Art Throb #4: I saw this vase and thought it beautiful, then I looked at it, by Grayson Perry

Grayson Perry, I saw this vase and thought it beautiful, then I looked at it, 1995
Glazed ceramic, 17 1/4 x 11 "

Following on from seeing Grayson Perry's Tomb of the Unknown Craftsman exhibition last week, I thought I'd post a bit more about why I admire his work so much. I came to it through my fascination, I suppose, with him. Both he and Eddie Izzard are examples of people who are as open and uninhibited in their transvestism as they are in their work. A large amount of fearlessness is essential in creativity, and perhaps once one has come out as a transvestite, anything seems possible.  

In my opinion, no one else has done so much to reinvent a craft as Grayson Perry. He himself admits that his chosen medium, clay, is one that he professes to love due to it being ‘held in such low esteem in the art world’. There's an element of deliberate masochism in his work. It was pottery's very un-coolness – it having connotations of being evening class, second-class, outsider, feminine, ‘other’ – that originally drew him to it. Even his technique of coiling sausages of clay is in defiance of the sacred art of throwing clay on a wheel. That said, his work is anything but 'gran's sideboard and mantlepiece'. In the case of the vase above, in applying such a title as I saw this vase and thought it beautiful, then I looked at it, Perry is showing an awareness of the impact of his work on the viewer.

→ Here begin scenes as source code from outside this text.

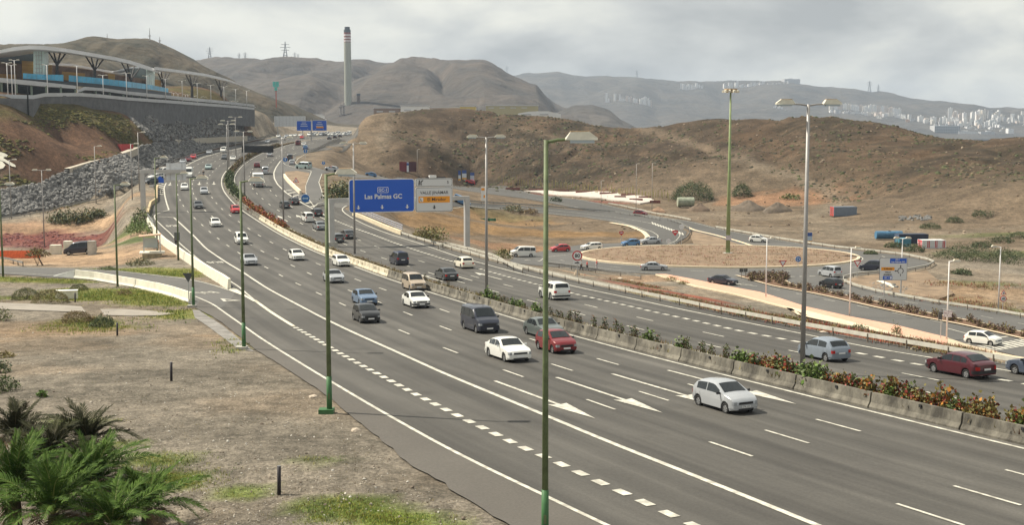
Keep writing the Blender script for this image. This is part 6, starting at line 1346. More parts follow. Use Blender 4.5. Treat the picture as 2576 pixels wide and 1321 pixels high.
nf = empty('orange_fence', W(35, 650), 0, 'orange plastic net fence at the left edge', 'fence'); MB().box((-2, 0, .55), (12, .05, 1.25)).build('net', mat('orange_net', (.75, .16, .06), .7, nz=.2, sc=3), nf)
for k in range(5): MB().box((-7.5 + k * 2.9, .06, .6), (.08, .08, 1.5)).build('post', M_POST, nf)
p = W(1225, 555); gnm = MB(); rs2 = random.Random(2)
for k in range(9): gnm.box((-2.0 + k * .5, rs2.uniform(-.3, .3), .25), (.62, .5, .5 + rs2.random() * .3), 0, rs2.uniform(-.3, .3), .6)
tag(gnm.build('green_netting', mat('net_green', (.03, .13, .07), .85, nz=.2, sc=3), None, p), 'bundle of dark green netting lying inside the loop', 'netting')
# loose pale boulders by the guardrail
for i, (x, y, r) in enumerate(((1190, 668, .4), (1560, 702, .45), (1590, 706, .3), (2070, 838, .3), (788, 1000, .25), (895, 1085, .25))):
    bm = bmesh.new(); bmesh.ops.create_icosphere(bm, subdivisions=2, radius=r)
    for v in bm.verts: v.co *= 1 + .25 * (random.random() - .5); v.co.z *= .6
    me = bpy.data.meshes.new('boulder'); bm.to_mesh(me); bm.free()
    tag(obj('boulder', me, mat('pale_rock', (.45, .38, .30), .9, nz=.2, sc=3), None, W(x, y)), ['pale boulder at the gantry guardrail', 'pale boulder left of the pink pavement start', 'small pale boulder near the pink pavement start', 'pale stone on the red verge behind the guardrail', 'pale stone lying at the road edge left of the footing', 'pale flat stone at the road edge below the green footing'][i], 'boulder')
# ------------------------------------------------------------------ people and motorcycle
def skin_body(name, V, E, R, m, parent):
    me = bpy.data.meshes.new(name); me.from_pydata(V, E, []); o = obj(name, me, m, parent); sk = o.modifiers.new('Skin', 'SKIN'); sk.use_smooth_shade = True
    for i, r in enumerate(R): me.skin_vertices[0].data[i].radius = (r, r)
    me.skin_vertices[0].data[0].use_root = True; ss = o.modifiers.new('Subdivision', 'SUBSURF'); ss.levels = 1; ss.render_levels = 1; return o
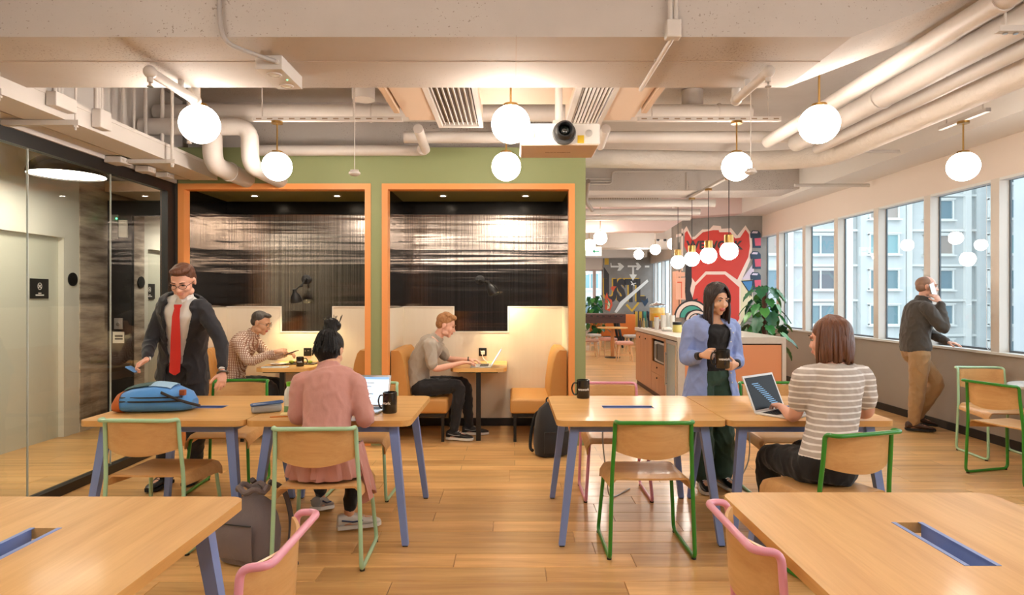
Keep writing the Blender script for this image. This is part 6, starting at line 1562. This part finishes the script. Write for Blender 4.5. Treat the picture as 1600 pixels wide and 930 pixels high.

Indeterminate arabesque swirls stencilled in blue against a white background (an iconic colour combination recalling Delft and Wedgwood pottery) mingle with romantic, blue-tinted images from the past. Yet this inoffensive imagery is juxtaposed with crudely scrawled graffiti of the most offensive and base vernacular – the words ‘wanker’, ‘slag’, ‘queer’, ‘spastic’ in black lettering figure largely, as if sprayed with aerosol. This subversive calligraphy associated with the socially abject of the urban underground contrasts with the cosy, old-fashioned images of the past. So large are these words, they are incapable of being read from any one vantage point, inassimilable, yet their very presence is enough to fill the viewer with unease and dread. Their looming emanates from a distance, inciting anxiety, fascinating desire, signifying the ignored presence of the constantly-threatening presence of abjection, linguistic repression and moral panic, as hierarchies and order are destabilised. Emerging from this miscellaneous ephemera, depictions of violent pornography, scratched and scored into the clay slowly come into view: a grinning, baseball-capped skeleton, reminiscent of the grim reaper, masturbating while about to carve off the breast of a crucified naked woman; a masked gunman carrying the body of a hanged policeman. Here the inseparability of sex and death is rendered explicit.

Meanwhile, floating among this hallucinatory explosion of the grotesque and the familiar is the Star of David and a golden crucifix, symbols of spiritual refuge, present yet seemingly uninvolved, while at the centre of it all, pride of place among this abject mess, is the artist himself, yet not himself – as Claire, his transvestite altar ego, dressed in Victorian garb – looking out from a place of safety, segregated within an ornate oval-shaped gold baroque-style frame, which could be a picture frame, or that of a mirror. Like the religious symbols, he is both part of the pot and separate from it. His gaze could be staring out, or it could be a reflection of one looking in. Either way, it is indirect, askance, ambiguous. The viewer’s bouncing, oscillating gaze is duplicated in that of the artist’s; he too does not know where to look.

The slim, dainty base, full belly, round shoulders, tiny neck and pouting mouth of this vase promise a comfortable viewing experience. Yet this pot is not what it appears to be. What is alluring at first glance betrays initial expectation. A thing of beauty has been violated, yet the graceful form of the pot saves it from complete devastation.

Who'd have thought there'd be so much to a pot?